* Instruction: Leave out the pictures and repeat the data exactly.

================================

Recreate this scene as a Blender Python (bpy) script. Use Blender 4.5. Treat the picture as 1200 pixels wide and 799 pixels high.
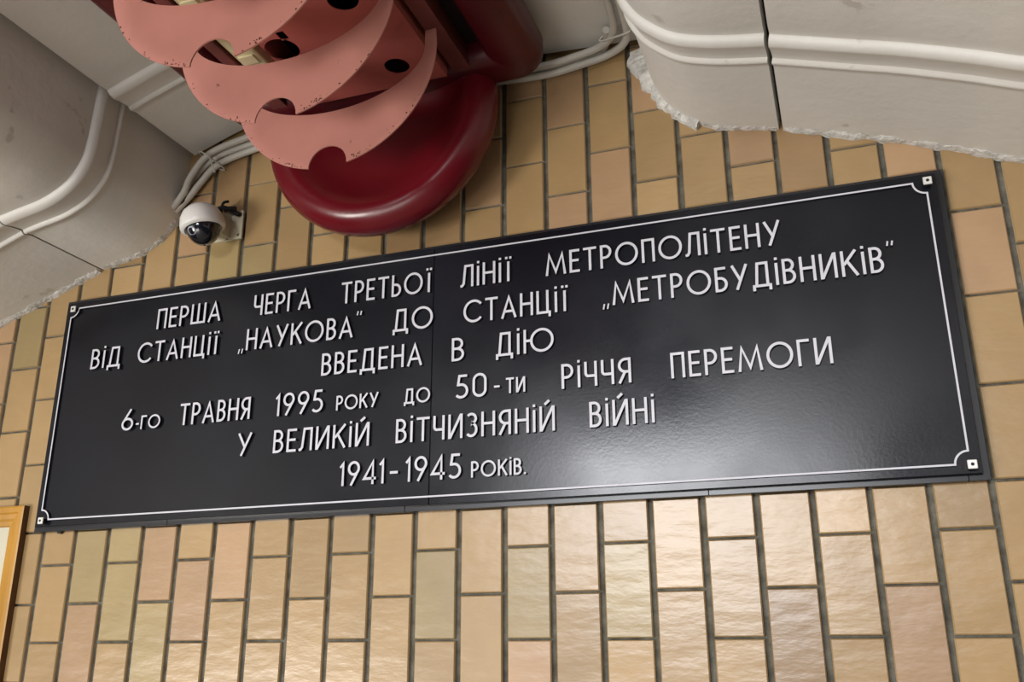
import bpy, bmesh, math, random
from mathutils import Vector, Matrix
random.seed(7)
C = bpy.context.scene.collection
for o in list(bpy.data.objects):
    bpy.data.objects.remove(o)

# ------------------------------------------------------------------ camera, world, lights, exposure
EYE = Vector((0.0, -1.28, 1.70))            # the wall's tiles face -Y at y = 0; depth d from the eye = y + 1.28
F_PX = 1092.6
cam = bpy.data.cameras.new('camera')
cam_o = bpy.data.objects.new('camera', cam)
C.objects.link(cam_o)
right = Vector((0.94229912, 0.3347436, -0.00436874))
down = Vector((-0.10782202, 0.29111147, -0.95059377))
fwd = Vector((-0.31693339, 0.89621473, 0.31040682))
M = Matrix.Identity(4)
for i in range(3):
    M[i][0], M[i][1], M[i][2], M[i][3] = right[i], -down[i], -fwd[i], EYE[i]
cam_o.matrix_world = M
cam.sensor_width = 36.0
cam.lens = F_PX / 1200.0 * 36.0
cam.clip_start = 0.02
cam.clip_end = 100
S = bpy.context.scene
S.camera = cam_o
S.view_settings.view_transform = 'Standard'
S.view_settings.look = 'None'
S.view_settings.gamma = 1.0
S.view_settings.use_curve_mapping = False
S.view_settings.exposure = 0.0

W = bpy.data.worlds.new('hall_light')
S.world = W
W.use_nodes = True
W.node_tree.nodes['Background'].inputs[0].default_value = (1.0, 0.95, 0.88, 1)
W.node_tree.nodes['Background'].inputs[1].default_value = 0.035


def area(name, loc, target, sx, sy, power, col):
    l = bpy.data.lights.new(name, 'AREA')
    l.shape = 'RECTANGLE'
    l.size, l.size_y, l.energy, l.color = sx, sy, power, col
    o = bpy.data.objects.new(name, l)
    C.objects.link(o)
    o.location = loc
    o.rotation_euler = (Vector(target) - Vector(loc)).to_track_quat('-Z', 'Y').to_euler()
    return o


area('hall_lamp_row', (-1.15, -6.2, 2.75), (-0.4, 0, 1.9), 2.2, 0.9, 220, (0.96, 0.97, 1.0))
area('hall_lamp_side', (-3.4, -3.9, 0.75), (-0.6, 0, 2.1), 1.2, 1.0, 135, (1.0, 0.95, 0.88))
area('hall_floor_glow', (-1.5, -3.6, 0.35), (-0.4, -0.2, 2.3), 2.0, 1.0, 34, (1.0, 0.95, 0.88))

# ------------------------------------------------------------------ materials


def mat(name, col, rough=0.5, spec=0.5, metal=0.0, var=0.0, vscale=8.0, bump=0.0, bscale=60.0, stretch=(1, 1, 1), coat=0.0, rvar=0.0, speck=None, island=0.0):
    m = bpy.data.materials.new(name)
    m.use_nodes = True
    nt = m.node_tree
    N, L = nt.nodes, nt.links
    p = N['Principled BSDF']
    p.inputs['Base Color'].default_value = (*col, 1)
    p.inputs['Roughness'].default_value = rough
    p.inputs['Specular IOR Level'].default_value = spec
    p.inputs['Metallic'].default_value = metal
    p.inputs['Coat Weight'].default_value = coat
    p.inputs['Coat Roughness'].default_value = 0.15
    tc = N.new('ShaderNodeTexCoord')
    mp = N.new('ShaderNodeMapping')
    mp.inputs['Scale'].default_value = stretch
    L.new(tc.outputs['Object'], mp.inputs[0])

    def noise(scale, det=4.0):
        n = N.new('ShaderNodeTexNoise')
        n.inputs['Scale'].default_value = scale
        n.inputs['Detail'].default_value = det
        L.new(mp.outputs[0], n.inputs['Vector'])
        return n
    src = None
    if var or speck:
        mix = N.new('ShaderNodeMix')
        mix.data_type = 'RGBA'
        n = noise(vscale)
        r = N.new('ShaderNodeMapRange')
        r.inputs[1].default_value, r.inputs[2].default_value = 0.3, 0.7
        L.new(n.outputs[0], r.inputs[0])
        L.new(r.outputs[0], mix.inputs[0])
        mix.inputs[6].default_value = (*[c * (1 - var) for c in col], 1)
        mix.inputs[7].default_value = (*[min(1, c * (1 + var)) for c in col], 1)
        src = mix.outputs[2]
        if speck:
            sc, thr, scol = speck
            n2 = noise(sc, 6.0)
            r2 = N.new('ShaderNodeMapRange')
            r2.inputs[1].default_value, r2.inputs[2].default_value = thr, thr + 0.04
            L.new(n2.outputs[0], r2.inputs[0])
            mx = N.new('ShaderNodeMix')
            mx.data_type = 'RGBA'
            L.new(r2.outputs[0], mx.inputs[0])
            L.new(src, mx.inputs[6])
            mx.inputs[7].default_value = (*scol, 1)
            src = mx.outputs[2]
        L.new(src, p.inputs['Base Color'])
    if rvar:
        n = noise(vscale * 0.7)
        r = N.new('ShaderNodeMapRange')
        r.inputs[1].default_value, r.inputs[2].default_value = 0.35, 0.65
        r.inputs[3].default_value, r.inputs[4].default_value = rough - rvar, rough + rvar
        L.new(n.outputs[0], r.inputs[0])
        L.new(r.outputs[0], p.inputs['Roughness'])
    if bump:
        n = noise(bscale)
        b = N.new('ShaderNodeBump')
        b.inputs['Strength'].default_value = 1.0
        b.inputs['Distance'].default_value = bump
        L.new(n.outputs[0], b.inputs['Height'])
        L.new(b.outputs[0], p.inputs['Normal'])
    return m


def tile_mat():
    m = mat('glazed_tile', (0.5, 0.36, 0.2), rough=0.3, spec=0.65, bump=0.0012, bscale=14.0, stretch=(1, 1, 2.6))
    nt = m.node_tree
    N, L = nt.nodes, nt.links
    p = N['Principled BSDF']
    at = N.new('ShaderNodeAttribute')
    at.attribute_name = 'tile_tint'
    tc = N.new('ShaderNodeTexCoord')
    n = N.new('ShaderNodeTexNoise')
    n.inputs['Scale'].default_value = 16
    n.inputs['Detail'].default_value = 3
    L.new(tc.outputs['Object'], n.inputs['Vector'])
    r = N.new('ShaderNodeMapRange')
    r.inputs[1].default_value, r.inputs[2].default_value = 0.3, 0.75
    r.inputs[3].default_value, r.inputs[4].default_value = 0.93, 1.06
    L.new(n.outputs[0], r.inputs[0])
    mx = N.new('ShaderNodeMix')
    mx.data_type = 'RGBA'
    mx.blend_type = 'MULTIPLY'
    mx.inputs[0].default_value = 1.0
    L.new(at.outputs['Color'], mx.inputs[6])
    L.new(r.outputs[0], mx.inputs[7])
    L.new(mx.outputs[2], p.inputs['Base Color'])
    return m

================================

* Result for this task:
Recreate this scene as a Blender Python (bpy) script. Use Blender 4.5. Treat the picture as 1200 pixels wide and 799 pixels high.
import bpy, bmesh, math, random
from mathutils import Vector, Matrix
random.seed(7)
C = bpy.context.scene.collection
for o in list(bpy.data.objects):
    bpy.data.objects.remove(o)

# ------------------------------------------------------------------ camera, world, lights, exposure
EYE = Vector((0.0, -1.28, 1.70))            # the wall's tiles face -Y at y = 0; depth d from the eye = y + 1.28
F_PX = 1092.6
cam = bpy.data.cameras.new('camera')
cam_o = bpy.data.objects.new('camera', cam)
C.objects.link(cam_o)
right = Vector((0.94229912, 0.3347436, -0.00436874))
down = Vector((-0.10782202, 0.29111147, -0.95059377))
fwd = Vector((-0.31693339, 0.89621473, 0.31040682))
M = Matrix.Identity(4)
for i in range(3):
    M[i][0], M[i][1], M[i][2], M[i][3] = right[i], -down[i], -fwd[i], EYE[i]
cam_o.matrix_world = M
cam.sensor_width = 36.0
cam.lens = F_PX / 1200.0 * 36.0
cam.clip_start = 0.02
cam.clip_end = 100
S = bpy.context.scene
S.camera = cam_o
S.view_settings.view_transform = 'Standard'
S.view_settings.look = 'None'
S.view_settings.gamma = 1.0
S.view_settings.use_curve_mapping = False
S.view_settings.exposure = 0.0

W = bpy.data.worlds.new('hall_light')
S.world = W
W.use_nodes = True
W.node_tree.nodes['Background'].inputs[0].default_value = (1.0, 0.95, 0.88, 1)
W.node_tree.nodes['Background'].inputs[1].default_value = 0.035


def area(name, loc, target, sx, sy, power, col):
    l = bpy.data.lights.new(name, 'AREA')
    l.shape = 'RECTANGLE'
    l.size, l.size_y, l.energy, l.color = sx, sy, power, col
    o = bpy.data.objects.new(name, l)
    C.objects.link(o)
    o.location = loc
    o.rotation_euler = (Vector(target) - Vector(loc)).to_track_quat('-Z', 'Y').to_euler()
    return o


area('hall_lamp_row', (-1.15, -6.2, 2.75), (-0.4, 0, 1.9), 2.2, 0.9, 220, (0.96, 0.97, 1.0))
area('hall_lamp_side', (-3.4, -3.9, 0.75), (-0.6, 0, 2.1), 1.2, 1.0, 135, (1.0, 0.95, 0.88))
area('hall_floor_glow', (-1.5, -3.6, 0.35), (-0.4, -0.2, 2.3), 2.0, 1.0, 34, (1.0, 0.95, 0.88))

# ------------------------------------------------------------------ materials


def mat(name, col, rough=0.5, spec=0.5, metal=0.0, var=0.0, vscale=8.0, bump=0.0, bscale=60.0, stretch=(1, 1, 1), coat=0.0, rvar=0.0, speck=None, island=0.0):
    m = bpy.data.materials.new(name)
    m.use_nodes = True
    nt = m.node_tree
    N, L = nt.nodes, nt.links
    p = N['Principled BSDF']
    p.inputs['Base Color'].default_value = (*col, 1)
    p.inputs['Roughness'].default_value = rough
    p.inputs['Specular IOR Level'].default_value = spec
    p.inputs['Metallic'].default_value = metal
    p.inputs['Coat Weight'].default_value = coat
    p.inputs['Coat Roughness'].default_value = 0.15
    tc = N.new('ShaderNodeTexCoord')
    mp = N.new('ShaderNodeMapping')
    mp.inputs['Scale'].default_value = stretch
    L.new(tc.outputs['Object'], mp.inputs[0])

    def noise(scale, det=4.0):
        n = N.new('ShaderNodeTexNoise')
        n.inputs['Scale'].default_value = scale
        n.inputs['Detail'].default_value = det
        L.new(mp.outputs[0], n.inputs['Vector'])
        return n
    src = None
    if var or speck:
        mix = N.new('ShaderNodeMix')
        mix.data_type = 'RGBA'
        n = noise(vscale)
        r = N.new('ShaderNodeMapRange')
        r.inputs[1].default_value, r.inputs[2].default_value = 0.3, 0.7
        L.new(n.outputs[0], r.inputs[0])
        L.new(r.outputs[0], mix.inputs[0])
        mix.inputs[6].default_value = (*[c * (1 - var) for c in col], 1)
        mix.inputs[7].default_value = (*[min(1, c * (1 + var)) for c in col], 1)
        src = mix.outputs[2]
        if speck:
            sc, thr, scol = speck
            n2 = noise(sc, 6.0)
            r2 = N.new('ShaderNodeMapRange')
            r2.inputs[1].default_value, r2.inputs[2].default_value = thr, thr + 0.04
            L.new(n2.outputs[0], r2.inputs[0])
            mx = N.new('ShaderNodeMix')
            mx.data_type = 'RGBA'
            L.new(r2.outputs[0], mx.inputs[0])
            L.new(src, mx.inputs[6])
            mx.inputs[7].default_value = (*scol, 1)
            src = mx.outputs[2]
        L.new(src, p.inputs['Base Color'])
    if rvar:
        n = noise(vscale * 0.7)
        r = N.new('ShaderNodeMapRange')
        r.inputs[1].default_value, r.inputs[2].default_value = 0.35, 0.65
        r.inputs[3].default_value, r.inputs[4].default_value = rough - rvar, rough + rvar
        L.new(n.outputs[0], r.inputs[0])
        L.new(r.outputs[0], p.inputs['Roughness'])
    if bump:
        n = noise(bscale)
        b = N.new('ShaderNodeBump')
        b.inputs['Strength'].default_value = 1.0
        b.inputs['Distance'].default_value = bump
        L.new(n.outputs[0], b.inputs['Height'])
        L.new(b.outputs[0], p.inputs['Normal'])
    return m


def tile_mat():
    m = mat('glazed_tile', (0.5, 0.36, 0.2), rough=0.3, spec=0.65, bump=0.0012, bscale=14.0, stretch=(1, 1, 2.6))
    nt = m.node_tree
    N, L = nt.nodes, nt.links
    p = N['Principled BSDF']
    at = N.new('ShaderNodeAttribute')
    at.attribute_name = 'tile_tint'
    tc = N.new('ShaderNodeTexCoord')
    n = N.new('ShaderNodeTexNoise')
    n.inputs['Scale'].default_value = 16
    n.inputs['Detail'].default_value = 3
    L.new(tc.outputs['Object'], n.inputs['Vector'])
    r = N.new('ShaderNodeMapRange')
    r.inputs[1].default_value, r.inputs[2].default_value = 0.3, 0.75
    r.inputs[3].default_value, r.inputs[4].default_value = 0.93, 1.06
    L.new(n.outputs[0], r.inputs[0])
    mx = N.new('ShaderNodeMix')
    mx.data_type = 'RGBA'
    mx.blend_type = 'MULTIPLY'
    mx.inputs[0].default_value = 1.0
    L.new(at.outputs['Color'], mx.inputs[6])
    L.new(r.outputs[0], mx.inputs[7])
    L.new(mx.outputs[2], p.inputs['Base Color'])
    return m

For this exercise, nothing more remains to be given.